Now the U.S. dollar, as a reserve currency, is depreciating and becoming unstable, because of the impacts of the U.S. subprime mortgage loan crisis. This shows that the current dollar-dominant international monetary system is shaky.

The 1997 Asian financial crisis proved that the United States would ignore or sacrifice the interests of other economies. The United States usually uses the special status of the greenback to shift its domestic financial or economic crises onto others through currency depreciation or disguised depreciation. For example, while the dollar's ongoing depreciation on one hand lightens the foreign debt burden of the United States itself, on the other hand it traps a lot of economies around the world that hold large amounts of U.S. bonds and dollar reserves and forces them to appreciate their own currencies.

The U.S. currency policy also has triggered currency crises in other economies. For instance, Mexico experienced a financial crisis at the end of 1994, because the U.S. Federal Reserve constantly raised its benchmark interest rates that year, which caused Mexico's foreign investment to flow back to the United States.

East Asian economies now have the world's largest dollar-denominated reserves and highest proportion of dollar-denominated reserves to national gross domestic product. Therefore, they have suffered the largest losses from the dollar depreciation. If dollars constituted 90 percent of China's total foreign exchange reserve, then China would have lost $35.7 billion from this March to April. On March 27, Japan's Finance Ministry announced that the country had lost 18.5 trillion yen (about $187.2 billion) because of the dollar's depreciation.

Japanese auto giant Toyota Motor Corp. revealed that if the yen-to-dollar exchange rate rose by 1 yen, it would lose $350 million in annual profits. Economic experts believe that the weak dollar and excessive dollar reserves of China, Japan and major emerging economies have endangered the normal operation of the international monetary system.

Currently, East Asian financial cooperation remains in the primary stage. After the joint foreign exchange reserve fund is established, East Asia's financial cooperation will usher in a new era featuring joint financial crisis prevention efforts. If East Asian countries could deepen their financial cooperation and form a single currency zone, as did the eurozone, the entire international monetary system would be greatly influenced.

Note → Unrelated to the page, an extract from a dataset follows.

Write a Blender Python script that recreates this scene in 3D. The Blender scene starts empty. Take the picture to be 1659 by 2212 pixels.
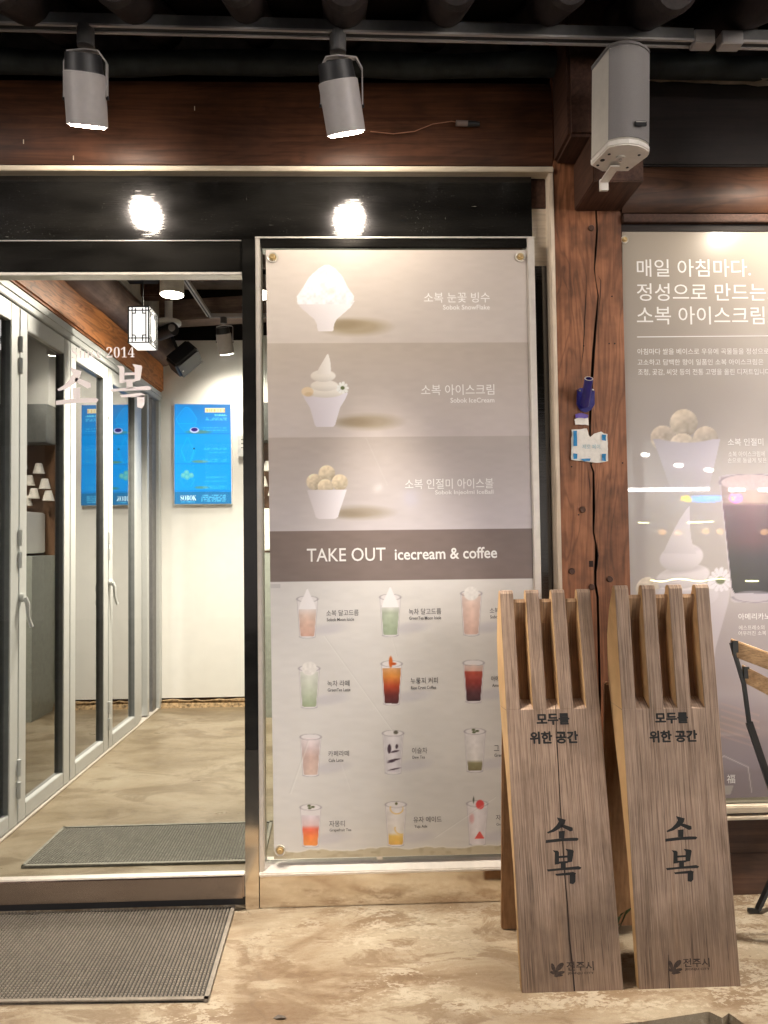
import bpy, bmesh, math, random
import numpy as np
from mathutils import Vector, Matrix
random.seed(7); rng=np.random.default_rng(7)
S=bpy.context.scene; COL=S.collection
R=math.radians
# ---------------------------------------------------------------- camera, world, exposure
F,CX,CY=1600.,829.5,1106.           # focal length and centre for a 1659x2212 picture
CAM=np.array([0.,-2.90,1.40])
YAW,PITCH,ROLL=R(1.8),R(2.1),R(0.75)
FW=np.array([math.sin(YAW)*math.cos(PITCH),math.cos(YAW)*math.cos(PITCH),math.sin(PITCH)])
r0=np.array([math.cos(YAW),-math.sin(YAW),0.]); u0=np.cross(r0,FW)
RT=r0*math.cos(ROLL)-u0*math.sin(ROLL); UP=u0*math.cos(ROLL)+r0*math.sin(ROLL)
cd=bpy.data.cameras.new('camera'); cam=bpy.data.objects.new('camera',cd); COL.objects.link(cam)
cam.matrix_world=Matrix(((RT[0],UP[0],-FW[0],CAM[0]),(RT[1],UP[1],-FW[1],CAM[1]),(RT[2],UP[2],-FW[2],CAM[2]),(0,0,0,1)))
cd.sensor_fit='VERTICAL'; cd.sensor_height=24; cd.lens=24*F/2212; cd.clip_end=400; cd.clip_start=.02
S.camera=cam
W=bpy.data.worlds.new('World'); S.world=W; W.use_nodes=True
nt=W.node_tree; bg=nt.nodes['Background']
sky=nt.nodes.new('ShaderNodeTexSky'); sky.sky_type='NISHITA'; sky.sun_disc=False
sky.sun_elevation=R(-6); sky.sun_rotation=R(200)
nt.links.new(sky.outputs[0],bg.inputs[0]); bg.inputs[1].default_value=.10
S.view_settings.view_transform='Standard'; S.view_settings.look='None'; S.view_settings.gamma=1
S.view_settings.use_curve_mapping=False; S.view_settings.exposure=.86
S.cycles.use_denoising=True; S.cycles.max_bounces=8; S.cycles.transparent_max_bounces=16
S.cycles.sample_clamp_indirect=6; S.cycles.caustics_reflective=False; S.cycles.caustics_refractive=False

def ray(px,py):
    return FW+RT*(px-CX)/F-UP*(py-CY)/F
def U(px,py,Y=None,Z=None,X=None):
    """point of a plane seen under a direction: used to lay out things measured on the facade"""
    d=ray(px,py)
    t=(Y-CAM[1])/d[1] if Y is not None else (Z-CAM[2])/d[2] if Z is not None else (X-CAM[0])/d[0]
    return CAM+t*d
def onplane(P0,n):
    P0=np.array(P0,float); n=np.array(n,float)
    return lambda px,py: CAM+ray(px,py)*(((P0-CAM)@n)/(ray(px,py)@n))
def sr(c):
    c=np.asarray(c,float)/255.
    return np.where(c<=.04045,c/12.92,((c+.055)/1.055)**2.4)

# ---------------------------------------------------------------- mesh helpers
ROOT={}
class MB:
    def __init__(s): s.v=[]; s.f=[]
    def add(s,vs,fs):
        o=len(s.v); s.v+= [tuple(map(float,v)) for v in vs]; s.f+=[tuple(o+i for i in f) for f in fs]; return s
    def box(s,x0,x1,y0,y1,z0,z1):
        return s.add([(x0,y0,z0),(x1,y0,z0),(x1,y1,z0),(x0,y1,z0),(x0,y0,z1),(x1,y0,z1),(x1,y1,z1),(x0,y1,z1)],
              [(0,3,2,1),(4,5,6,7),(0,1,5,4),(1,2,6,5),(2,3,7,6),(3,0,4,7)])
    def cyl(s,p0,p1,r0,r1=None,n=24,caps=True):
        r1=r0 if r1 is None else r1
        p0,p1=Vector(p0),Vector(p1); d=(p1-p0).normalized()
        a=d.orthogonal().normalized(); b=d.cross(a); o=len(s.v)
        for p,r in ((p0,r0),(p1,r1)):
            for i in range(n):
                t=2*math.pi*i/n; s.v.append(tuple(p+a*(r*math.cos(t))+b*(r*math.sin(t))))
        for i in range(n):
            j=(i+1)%n; s.f.append((o+i,o+j,o+n+j,o+n+i))
        if caps: s.f.append(tuple(o+i for i in range(n))[::-1]); s.f.append(tuple(o+n+i for i in range(n)))
        return s
    def tube(s,pts,r,n=8):
        pts=[Vector(p) for p in pts]; o=len(s.v); rs=r if isinstance(r,(list,tuple)) else [r]*len(pts)
        a=None
        for k,p in enumerate(pts):
            d=(pts[min(k+1,len(pts)-1)]-pts[max(k-1,0)]).normalized()
            a=(d.orthogonal() if a is None else a-d*a.dot(d)).normalized(); b=d.cross(a)
            for i in range(n):
                t=2*math.pi*i/n; s.v.append(tuple(p+a*(rs[k]*math.cos(t))+b*(rs[k]*math.sin(t))))
        for k in range(len(pts)-1):
            for i in range(n):
                j=(i+1)%n; s.f.append((o+k*n+i,o+k*n+j,o+(k+1)*n+j,o+(k+1)*n+i))
        e=o+(len(pts)-1)*n
        s.f.append(tuple(o+i for i in range(n))[::-1]); s.f.append(tuple(e+i for i in range(n)))
        return s
    def prism(s,pts,vec):
        """flat outline (3-D points) pushed along vec"""
        n=len(pts); v=np.array(vec,float); pts=[np.array(p,float) for p in pts]
        s.add(list(pts)+[p+v for p in pts],[tuple(range(n))[::-1],tuple(range(n,2*n))]+[(i,(i+1)%n,n+(i+1)%n,n+i) for i in range(n)])
        return s
    def flat(s,pts): return s.add(pts,[tuple(range(len(pts)))])
    def lathe(s,c,prof,n=32,axis='z'):
        o=len(s.v); c=np.array(c,float)
        for r,h in prof:
            for i in range(n):
                t=2*math.pi*i/n
                p=(r*math.cos(t),r*math.sin(t),h) if axis=='z' else (r*math.cos(t),h,r*math.sin(t))
                s.v.append(tuple(c+p))
        for k in range(len(prof)-1):
            for i in range(n):
                j=(i+1)%n; s.f.append((o+k*n+i,o+k*n+j,o+(k+1)*n+j,o+(k+1)*n+i))
        return s
    def build(s,name,mat,parent=None,bevel=0,smooth=False,seg=2):
        me=bpy.data.meshes.new(name)
        L=ROOT.get(parent.name,Vector((0,0,0))) if parent else Vector((0,0,0))
        me.from_pydata([(v[0]-L[0],v[1]-L[1],v[2]-L[2]) for v in s.v],[],s.f)
        bm=bmesh.new(); bm.from_mesh(me); bmesh.ops.recalc_face_normals(bm,faces=bm.faces)
        if bevel: bmesh.ops.bevel(bm,geom=[e for e in bm.edges if len(e.link_faces)==2 and e.calc_face_angle(0)>.5],offset=bevel,segments=seg,affect='EDGES',clamp_overlap=True)
        bm.to_mesh(me); bm.free()
        if smooth:
            for p in me.polygons: p.use_smooth=True
            me.set_sharp_from_angle(angle=R(40))
        return link(name,me,mat,parent,L)
def link(name,me,mat,parent,L=None):
    ob=bpy.data.objects.new(name,me); COL.objects.link(ob)
    if mat is not None: me.materials.clear(); me.materials.append(mat)
    if parent: ob.parent=parent; ROOT[ob.name]=L if L is not None else ROOT.get(parent.name,Vector((0,0,0)))
    else: ROOT[ob.name]=Vector((0,0,0))
    return ob
def thing(name,label,cat,loc,group=None):
    e=bpy.data.objects.new(name,None); COL.objects.link(e); e.location=loc; e.empty_display_size=.1
    e['label']=label; e['category']=cat
    if group: e['group']=group
    ROOT[e.name]=Vector(loc); return e
def tag(o,label,cat,group=None):
    o['label']=label; o['category']=cat
    if group: o['group']=group
    return o
def struct(o): o['kind']='structure'; return o
def copy_tree(o,parent=None,mv=(0,0,0)):
    c=o.copy(); COL.objects.link(c)
    if parent: c.parent=parent
    else: c.location=Vector(o.location)+Vector(mv); 
    ROOT[c.name]=(ROOT[o.name]+Vector(mv))
    for ch in [x for x in list(S.objects) if x.parent==o]: copy_tree(ch,c,mv)
    return c

# ---------------------------------------------------------------- materials
def newmat(name):
    m=bpy.data.materials.new(name); m.use_nodes=True; return m,m.node_tree,m.node_tree.nodes['Principled BSDF']
def N(nt,t,**k):
    n=nt.nodes.new(t)
    for a,b in k.items(): setattr(n,a,b)
    return n
def coords(nt,sc=(1,1,1),rot=(0,0,0)):
    tc=N(nt,'ShaderNodeTexCoord'); mp=N(nt,'ShaderNodeMapping'); mp.inputs['Scale'].default_value=sc; mp.inputs['Rotation'].default_value=rot
    nt.links.new(tc.outputs['Object'],mp.inputs[0]); return mp.outputs[0]
def noise(nt,vec,scale,detail=4,rough=.55,dist=0):
    n=N(nt,'ShaderNodeTexNoise'); n.inputs['Scale'].default_value=scale; n.inputs['Detail'].default_value=detail
    n.inputs['Roughness'].default_value=rough; n.inputs['Distortion'].default_value=dist; nt.links.new(vec,n.inputs['Vector']); return n.outputs['Fac']
def ramp(nt,fac,stops):
    r=N(nt,'ShaderNodeValToRGB'); el=r.color_ramp.elements
    while len(el)<len(stops): el.new(.5)
    for e,(p,c) in zip(el,stops): e.position=p; e.color=(c[0],c[1],c[2],1) if hasattr(c,'__len__') else (c,c,c,1)
    nt.links.new(fac,r.inputs[0]); return r.outputs[0]
def mix(nt,fac,a,b,mode='MIX'):
    m=N(nt,'ShaderNodeMix',data_type='RGBA',blend_type=mode)
    for s_,v in ((0,fac),(6,a),(7,b)):
        if hasattr(v,'default_value') or hasattr(v,'links'): nt.links.new(v,m.inputs[s_])
        elif s_==0: m.inputs[0].default_value=v
        else: m.inputs[s_].default_value=(v[0],v[1],v[2],1)
    return m.outputs[2]
def bump(nt,b,h,strength=.3,dist=.002):
    n=N(nt,'ShaderNodeBump'); n.inputs['Strength'].default_value=strength; n.inputs['Distance'].default_value=dist
    nt.links.new(h,n.inputs['Height']); nt.links.new(n.outputs[0],b.inputs['Normal'])
def plain(name,c,rough=.5,metal=0,coat=0,var=.12,bs=0,nscale=30,spec=.5):
    m,nt,b=newmat(name); v=coords(nt); f=noise(nt,v,nscale,5)
    c=np.array(c,float)
    nt.links.new(ramp(nt,f,[(.3,c*(1-var)),(.7,c*(1+var))]),b.inputs['Base Color'])
    b.inputs['Roughness'].default_value=rough; b.inputs['Metallic'].default_value=metal
    b.inputs['Coat Weight'].default_value=coat; b.inputs['Coat Roughness'].default_value=.03
    b.inputs['Specular IOR Level'].default_value=spec
    if bs: bump(nt,b,f,bs)
    return m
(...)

Once a single currency is created in East Asia and can rival with the dollar and the euro, it would allow East Asia to eliminate the passiveness brought by excessive dollar-denominated reserves and improve the region's capabilities to resist the impacts of changing monetary policies in the United States and the eurozone. More importantly, it would largely improve the fairness and stability of the international monetary system.

Practical mutual benefit

Although East Asia financial cooperation involves 13 countries, active input from China and Japan, as the region's two largest economies, is crucial. In the past, the two countries did not have enough mutual political trust and ASEAN countries had to negotiate with them separately to advance a regional free trade agreement. Now, China and Japan have enhanced their relations, and they show a responsible attitude toward world peace and development. This has largely strengthened the economic cooperation in East Asia.

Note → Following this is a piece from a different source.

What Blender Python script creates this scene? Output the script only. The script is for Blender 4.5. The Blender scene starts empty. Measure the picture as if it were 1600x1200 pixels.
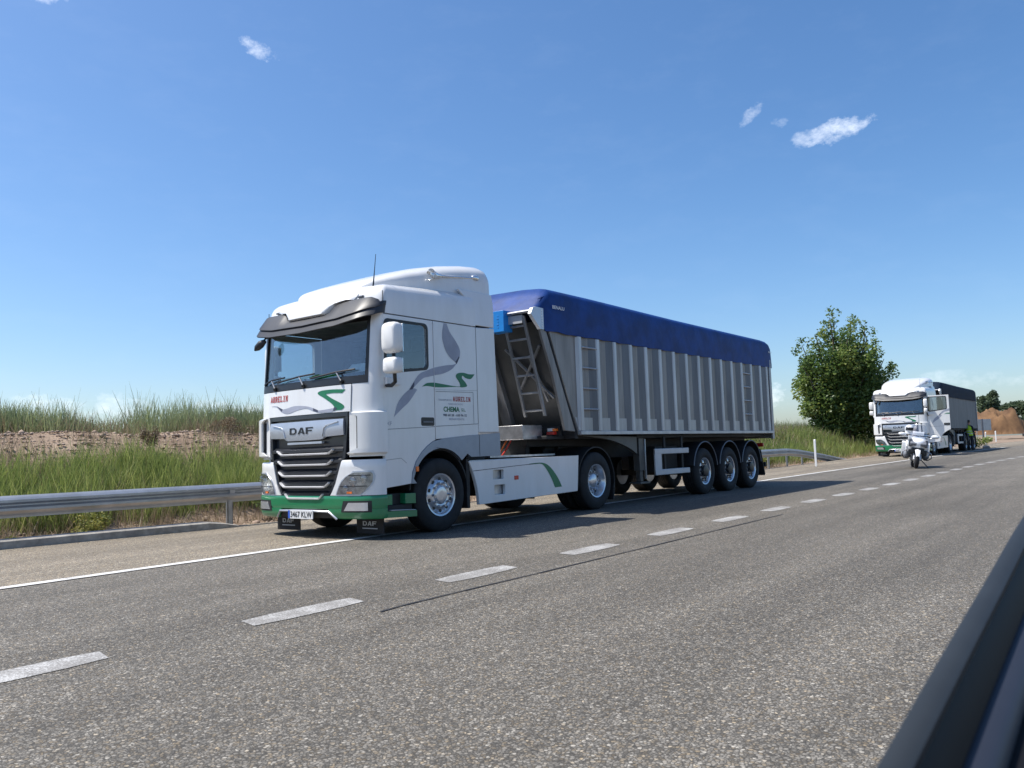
import bpy, bmesh, math, random
import numpy as np
from mathutils import Vector, Matrix
from mathutils.geometry import tessellate_polygon
rad = math.radians
random.seed(7); rng = np.random.default_rng(11)
S = bpy.context.scene
COL = S.collection

# ------------------------------------------------------------------ camera
cd = bpy.data.cameras.new('camera'); cam = bpy.data.objects.new('camera', cd); COL.objects.link(cam)
cam.matrix_world = Matrix(((0.6144, -0.0438, -0.7878, 0.0), (-0.7883, -0.077, -0.6105, 0.0),
                           (-0.0339, 0.9961, -0.0819, 1.08), (0, 0, 0, 1)))
cd.sensor_width = 36; cd.lens = 1295 / 1600 * 36; cd.clip_start = 0.02; cd.clip_end = 4000
cd.dof.use_dof = True; cd.dof.focus_distance = 13.5; cd.dof.aperture_fstop = 6.0
S.camera = cam

# ------------------------------------------------------------------ sun and sky
SUN = Vector((-0.33, 0.455, 1.0)).normalized()
w = bpy.data.worlds.new('World'); S.world = w; w.use_nodes = True
def build_world():
    nt = w.node_tree; N = nt.nodes; L = nt.links; N.clear()
    out = N.new('ShaderNodeOutputWorld'); bg = N.new('ShaderNodeBackground')
    sky = N.new('ShaderNodeTexSky'); sky.sky_type = 'NISHITA'; sky.sun_disc = False
    sky.sun_elevation = math.asin(SUN.z); sky.sun_rotation = math.atan2(SUN.x, SUN.y)
    sky.altitude = 600; sky.air_density = 1.0; sky.dust_density = 2.0; sky.ozone_density = 4.0
    bg.inputs['Strength'].default_value = 0.12
    tc = N.new('ShaderNodeTexCoord')
    def vm(op, a, b=None):
        n = N.new('ShaderNodeVectorMath'); n.operation = op
        for i, q in enumerate((a, b)):
            if q is None: continue
            if isinstance(q, bpy.types.NodeSocket): L.new(q, n.inputs[i])
            else: n.inputs[i].default_value = q
        return n
    def mt(op, a, b=None, c=None, clamp=False):
        n = N.new('ShaderNodeMath'); n.operation = op; n.use_clamp = clamp
        for i, q in enumerate((a, b, c)):
            if q is None: continue
            if isinstance(q, bpy.types.NodeSocket): L.new(q, n.inputs[i])
            else: n.inputs[i].default_value = q
        return n.outputs[0]
    d = vm('NORMALIZE', tc.outputs['Generated']).outputs[0]
    def noise(scale, detail, stretch=(1, 1, 1), rough=0.6):
        m = vm('MULTIPLY', d, stretch).outputs[0]
        n = N.new('ShaderNodeTexNoise'); n.inputs['Scale'].default_value = scale
        n.inputs['Detail'].default_value = detail; n.inputs['Roughness'].default_value = rough
        L.new(m, n.inputs['Vector']); return n.outputs['Fac']
    n1 = noise(38, 7, (1, 1, 1.6), 0.66); n2 = noise(13, 6, (1, 1, 2.6), 0.62); 
    clouds = [  # direction, half width, half height (in radians), density, tilt
        ((0.912, 0.25, 0.335), 0.034, 0.013, 1.0, 0.18), ((0.90, 0.285, 0.333), 0.016, 0.011, 0.55, 0.0),
        ((0.873, 0.325, 0.366), 0.020, 0.007, 0.6, 0.6), ((0.885, 0.305, 0.35), 0.010, 0.008, 0.45, 0.5),
        ((0.52, 0.73, 0.44), 0.021, 0.010, 0.9, -0.35), ((0.34, 0.82, 0.46), 0.026, 0.010, 0.9, 0.0),
        ((0.938, 0.345, 0.055), 0.020, 0.016, 1.0, 0.0), ((0.928, 0.36, 0.045), 0.022, 0.010, 0.7, 0.0),
        ((0.986, 0.160, 0.062), 0.050, 0.010, 0.40, 0.0), ((0.992, 0.11, 0.055), 0.022, 0.007, 0.30, 0.0),
        ((0.38, 0.92, 0.062), 0.055, 0.014, 0.6, 0.0), ((0.45, 0.89, 0.064), 0.03, 0.015, 0.6, 0.0),
        ((0.53, 0.845, 0.062), 0.03, 0.010, 0.55, 0.0), ((0.57, 0.815, 0.056), 0.06, 0.011, 0.6, 0.0)]
    tot = None
    for (dv, a, b, s, tilt) in clouds:
        c = Vector(dv).normalized(); e1 = c.cross(Vector((0, 0, 1))).normalized(); e2 = e1.cross(c).normalized()
        f1 = e1 * math.cos(tilt) + e2 * math.sin(tilt); f2 = e2 * math.cos(tilt) - e1 * math.sin(tilt)
        df = vm('SUBTRACT', d, tuple(c)).outputs[0]
        u = vm('DOT_PRODUCT', df, tuple(f1 / a)).outputs['Value']; v = vm('DOT_PRODUCT', df, tuple(f2 / b)).outputs['Value']
        r2 = mt('ADD', mt('MULTIPLY', u, u), mt('MULTIPLY', v, v))
        k = mt('SUBTRACT', 1.0, r2)
        k = mt('ADD', k, mt('MULTIPLY', mt('SUBTRACT', n1, 0.52), 5.5))
        k = mt('MULTIPLY', mt('MULTIPLY', k, 0.36, clamp=True), s)
        # fade well outside the puff
        g = mt('SUBTRACT', 1.9, mt('MULTIPLY', r2, 0.55), clamp=True)
        k = mt('MULTIPLY', k, g)
        tot = k if tot is None else mt('MAXIMUM', tot, k)
    # thin high veil, barely visible
    veil = mt('MULTIPLY', mt('SUBTRACT', n2, 0.50, clamp=True), 0.06)
    tot = mt('ADD', tot, veil, clamp=True)
    mix = N.new('ShaderNodeMix'); mix.data_type = 'RGBA'
    L.new(tot, mix.inputs['Factor']); hs = N.new('ShaderNodeHueSaturation'); hs.inputs['Saturation'].default_value = 1.18; L.new(sky.outputs[0], hs.inputs['Color']); L.new(hs.outputs[0], mix.inputs['A']); mix.inputs['B'].default_value = (8.2, 8.6, 9.2, 1)
    L.new(mix.outputs['Result'], bg.inputs['Color']); L.new(bg.outputs[0], out.inputs['Surface'])
build_world()
ld = bpy.data.lights.new('sun', 'SUN'); ld.energy = 4.4; ld.angle = rad(0.53); ld.color = (1.0, 0.955, 0.88)
lo = bpy.data.objects.new('sun', ld); COL.objects.link(lo)
lo.rotation_euler = SUN.to_track_quat('Z', 'Y').to_euler(); lo.location = (0, 0, 30)
S.view_settings.view_transform = 'Standard'; S.view_settings.look = 'None'; S.view_settings.exposure = 0.55; S.view_settings.gamma = 1.0
S.render.resolution_x = 1024; S.render.resolution_y = 768
S.cycles.max_bounces = 8; S.cycles.transparent_max_bounces = 12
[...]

It was not a coincidence that the establishment of the joint foreign exchange reserve fund was announced just before Chinese President Hu Jintao's state visit to Japan. On May 7, Hu and Japanese Prime Minister Yasuo Fukuda issued a joint statement on pushing forward strategic and mutual beneficial partnership between the two countries. Therefore, the setting up of the joint fund by the 13 East Asian countries is an important symbol of closer Sino-Japanese relations.

The depth and width of Sino-Japanese financial cooperation will be decided by the progress of bilateral political mutual trust. If the two sides can get rid of political obstacles and make some concessions to the other, their bilateral cooperation will bring brighter prospects than U.S.-Japanese cooperation currently does.

The development of Sino-Japanese relations is benefiting regional economic cooperation in East Asia. Strengthened regional economic cooperation in East Asia will, in return, tighten Sino-Japanese ties. In this way, the political and economic atmospheres will warm up together.